Our Motives Matters
James 4 1 What causes fights and quarrels among you? Don’t they come from your desires that battle within you? 2 You want something but don’t get it. You kill and covet, but you cannot have what you want. You quarrel and fight. You do not have, because you do not ask God. 3 When you ask, you do not receive, because you ask with wrong motives, that you may spend what you get on your pleasures.
The motive of a man can be 1 of 2 types, an impure motive which is driven by the desire to prosper self, the pure motives which is driven by the desire to advance the Kingdom of God.
The first 3 versus of James 4 give us a picture of what happens in our lives, in our marriage, in our house and in our community when men and women are motivated by impure motives.
- Fights and quarrels are many times caused by the motivation of selfish gain
- Jealousy, envy & a spirit of competition are many times the fruit of a person who is motivated by selfish gain
- Unanswered prayer is also a result of a person’s life that is motivated by selfish gain.
And one of the keys to keeping our motives pure unto the Lord is continually cultivating a life that is consumed with gratitude to the Lord and His goodness toward us as His people.
Gratefulness toward God and toward the people God has used with in our lives, protects us from a life that is consumed with self and selfish gain.
First comes the acknowledgment of goodness in one’s life. In a state of gratitude, we say yes to life. We affirm that, all in all, life is good and has elements that make it worth living. The acknowledgment that we have received something gratifies us, both by its presence and by the effort the giver put into choosing it.
Second, gratitude is recognizing that sources of this goodness lie outside the self. One can be grateful to our creator, other people, animals, and the world, but not to oneself. At this stage, we recognize the goodness in our lives and who to thank for it.
The two stages of gratitude comprise the recognition of the goodness in our lives and then how this goodness came to us. Through this process, we recognize the fortune of everything that improves our lives and ourselves.

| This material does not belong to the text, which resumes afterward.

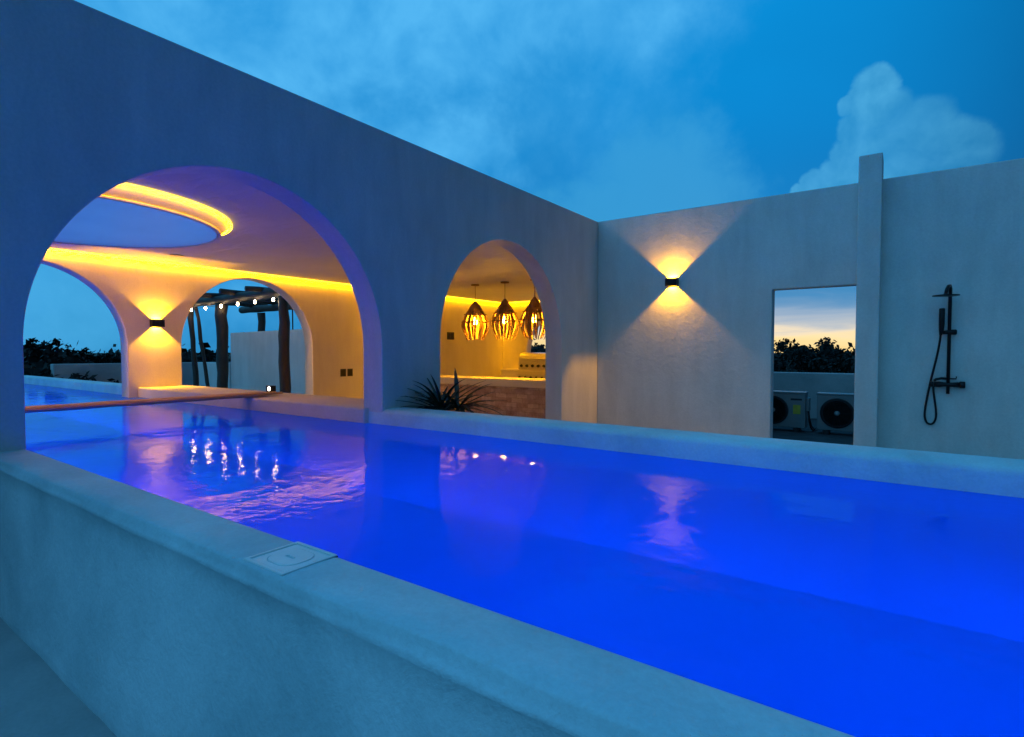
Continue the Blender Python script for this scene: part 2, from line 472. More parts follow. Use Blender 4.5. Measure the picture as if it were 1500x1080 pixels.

I Gratitude takes us further
When a person’s motivation is cultivated by gratitude you will see that, that person is always willing to go a little further then the rest.
Luke 17:11 Now on his way to Jerusalem, Jesus traveled along the border between Samaria and Galilee. 12 As he was going into a village, ten men who had leprosy met him. They stood at a distance 13 and called out in a loud voice, “Jesus, Master, have pity on us!” 14 When he saw them, he said, “Go, show yourselves to the priests.” And as they went, they were cleansed. 15 One of them, when he saw he was healed, came back, praising God in a loud voice. 16 He threw himself at Jesus’ feet and thanked him—and he was a Samaritan.
What was the difference between the 9 and the 1, I believe it was the depth of gratitude that overflowed from the heart of the 1.
There is a difference between being thankful and being grateful.
“Thankfulness is the beginning of gratitude. Gratitude is the completion of thankfulness. Thankfulness may consist merely of words. Gratitude is shown in acts.” – Henri Frederic Amiel
II Gratitude takes us deeper
There is a certain depth in the life of a person that possesses gratitude.
Luke 7:36 Now one of the Pharisees invited Jesus to have dinner with him, so he went to the Pharisee’s house and reclined at the table. 37 When a woman who had lived a sinful life in that town learned that Jesus was eating at the Pharisee’s house, she brought an alabaster jar of perfume, 38 and as she stood behind him at his feet weeping, she began to wet his feet with her tears. Then she wiped them with her hair, kissed them and poured perfume on them.
47 Therefore, I tell you, her many sins have been forgiven—for she loved much. But he who has been forgiven little loves little.”
She realized the depth she had been delivered from, so she expressed her gratitude in the deepest way she knew how.
Ungrateful people are shallow people, ungrateful people are selfish people, but grateful people are people of depth, & grateful people are selfless people.